Principal chalks up 10 years

Queenstown Primary head Fiona Cavanagh. PHOTO: PHILIP CHANDLER
Queenstown Primary head Fiona Cavanagh. PHOTO: PHILIP CHANDLER
Presiding over 600-odd students, about 54 staff and massive campus redevelopment isn’t everyone’s cup of tea. But Queenstown Primary principal Fiona Cavanagh still enjoys her job after almost 10 years in the chair. She talks to Philip Chandler about her teaching philosophies and what she gets up to every Thursday and Friday. 

If perceptions are correct that Queenstown Primary School’s (QPS) an excellent school, you have to doff your cap to principal Fiona Cavanagh.

"Ms Cavanagh", as the 600 or so students call her, celebrates 10 years in the hot seat in May, and couldn’t be happier.

"It is a unique environment.

"I’ve probably been at 10 schools, and the children here are the easiest I’ve ever worked with.

"They’re respectful, but that’s because the teachers are amazing."

A major selection criterion, she says, is they need to be kind people.

Cavanagh was raised and schooled in Turangi in the mid-North Island — "a great place with the river, mountains and lake".

Dad was a civil engineer with the Tongariro power scheme and mum was a teacher.

"I just knew [teaching] was my calling.
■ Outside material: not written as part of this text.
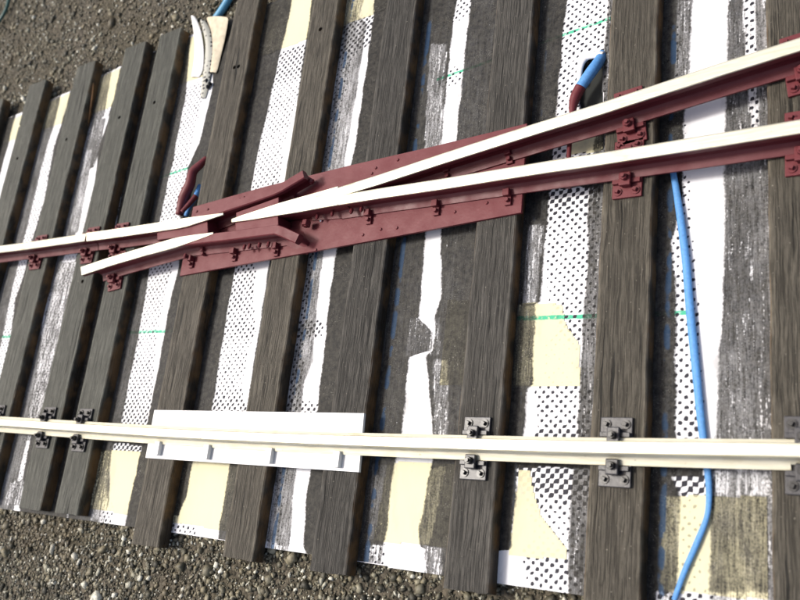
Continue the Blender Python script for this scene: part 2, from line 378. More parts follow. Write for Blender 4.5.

I had wonderful role models and it sounds really nerdy but I loved being at school."

Not that she didn’t also fit in rep softball and netball.

After teachers’ college in Hamilton, Cavanagh’s first teaching role was a one-year posting in Nelson in 1983.

She then shifted to Auckland for five more one-year postings before gaining a deputy principalship at Devonport School in the late 1980s.

"I think I was 27, 28, and I’ve been a leader ever since."

Her first principal’s role was at Glenfield Primary in about 2007, followed by a stint at a low-decile, 600-student school in Mangere.

Cavanagh says she applied for QPS "because I couldn’t stand the humidity in Auckland, and had a house full of whanau that sort of consumed me".

Arriving at the start of 2014’s Term 2, "I was the fourth [head] in about eight years".

"I never thought I’d be here for 10 years, but I love this place, it’s a really nice place to work."

She believes the key is how you treat your students and staff — "they know you’re not threatening and you’re their advocate".

As for the naughty ones, "we always say to them, ‘we really like you but we don’t accept that behaviour"’.

The school has 30-plus nationalities, and about 10% are Maori, Cavanagh says.

She makes no apology for their emphasis on ‘matauranga Maori’, or ‘knowledge of Maori culture’ — and in 2022 took a 14-week sabbatical to research what large Auckland schools did to raise Maori students’ achievement.

QPS students learn te reo from the start, and staff, on reregistration each year, have to demonstrate their understanding of not only the Maori language, but of te ao Maori, or ‘the world of Maori’.

Every Thursday and Friday, Cavanagh leaves deputy principal (DP) Matt Leach to run the school while she works with teachers in leadership roles across all local schools.

Her two areas of focus are matauranga Maori — "how we give our Maori students a sense of belonging" — and raising literacy levels, "especially at transition points".

Like all of Queenstown, she says there are amazing wealth disparities among students’ families, and the school puts on breakfasts and lunches for those who might otherwise miss out.

Cavanagh’s also on the board of Queenstown Lakes Family Services and a panel member for Alexandra-based Oranga Tamariki, "so I know about the underbelly".

As principal, Cavanagh says finance and property are her major roles, which she wasn’t originally trained in.

Property’s been all-consuming over the past 18 months as a large redevelopment programme nears an end, including 11 replacement classrooms and major new outdoor spaces.

"April 29 next year is 50 years of QPS on this site, and it will be totally transformed."

Cavanagh pays credit to her "amazing board of trustees" which — as opposed to the normal business model — she sits on herself, and also to her leadership team and particularly her DP.

"I appointed Matt soon after I got here and that, in itself, means we have a successful school because we’ve got consistency."

At 62, she thinks she’ll stay a couple more years — "and then I want to stay here and do something else, it may not be in education".

Cavanagh says her two daughters are also teachers and she is thrilled one moved to Hawea Flat a year ago with her two children, "so I can be ‘nanny Fi’ to those gorgeous grandchildren every weekend, if I like".

A keen kayaker, she’s also very proud of her "boyfriend", longtime local Andy ‘Swampy’ Earl.